Watching carry trades this month would suggest that there is no problem with risk aversion in the currency markets. High yielders are doing well like the best of carry times. This is especially surprising given some of the signals that have traditionally been used to measure risk aversion in the market. The general view is that when risk aversion increases there will be a home bias that will keep funds from moving into carry strategies. For example, the VIX volatility index has moved above 30 which has usually been a sign of heightened risk aversion and an equity sell-off, yet has done well even with the risk jump.
Carry trade dynamics may be changing. In a risky world of credit, trading sovereign credit through carry trades may be less risky than the credit risk of buying debt from a corporation.
Sovereign risk for many high yielders has diminished significantly over the last few years. While sovereign ratings have increased, they may not actually reflect the true positive developments in many of these countries. Current account balances for many emerging markets are in surplus and the economies of emerging market countries also seem less linked with the US. The linked effect for emerging market, expected in the second half of 2007, never truly materialized.

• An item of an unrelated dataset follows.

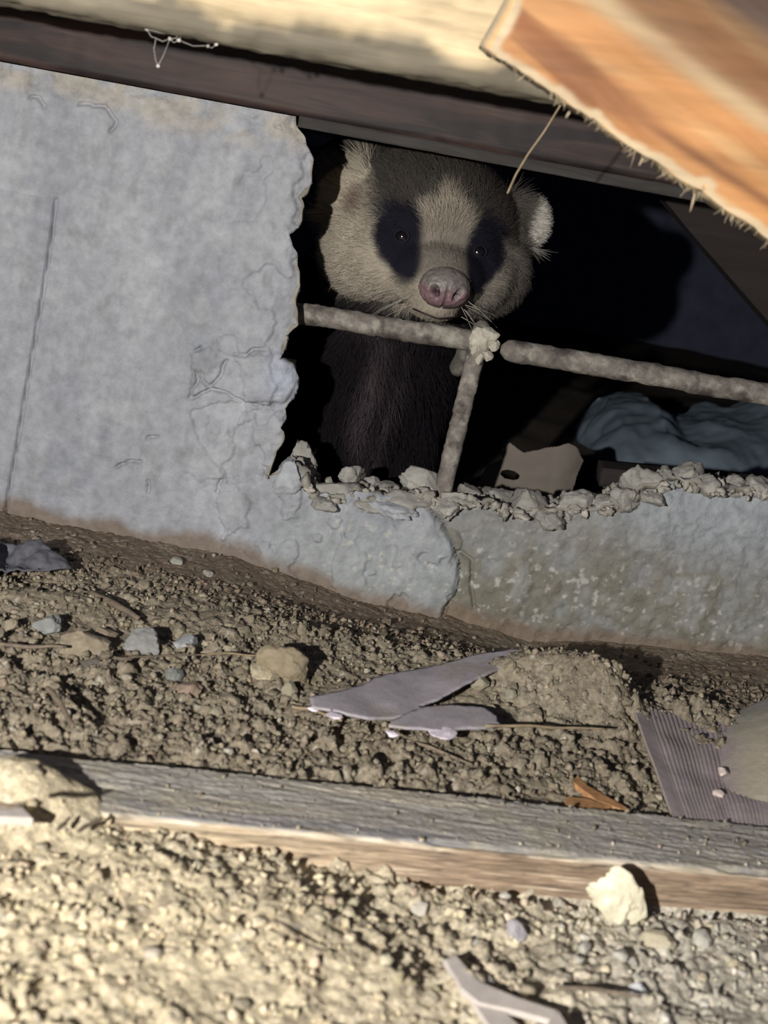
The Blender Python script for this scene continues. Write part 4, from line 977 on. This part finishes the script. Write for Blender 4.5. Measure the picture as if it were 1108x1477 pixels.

Instead of placing more money in US debt even at the more attractive current spreads, the diversification benefit from carry across a number of countries may be a more controlled bet. While carry trades have underperformed in the last year and are generally correlated with equity returns, the relative underperformance has not been as great as what the markets have seen with global equity indices.
The mood for how the market looks at carry may be changing which means the link with equities may be over and the strategy is viewed as an more effective alternative to corporate spread risk when there is heightened credit concerns.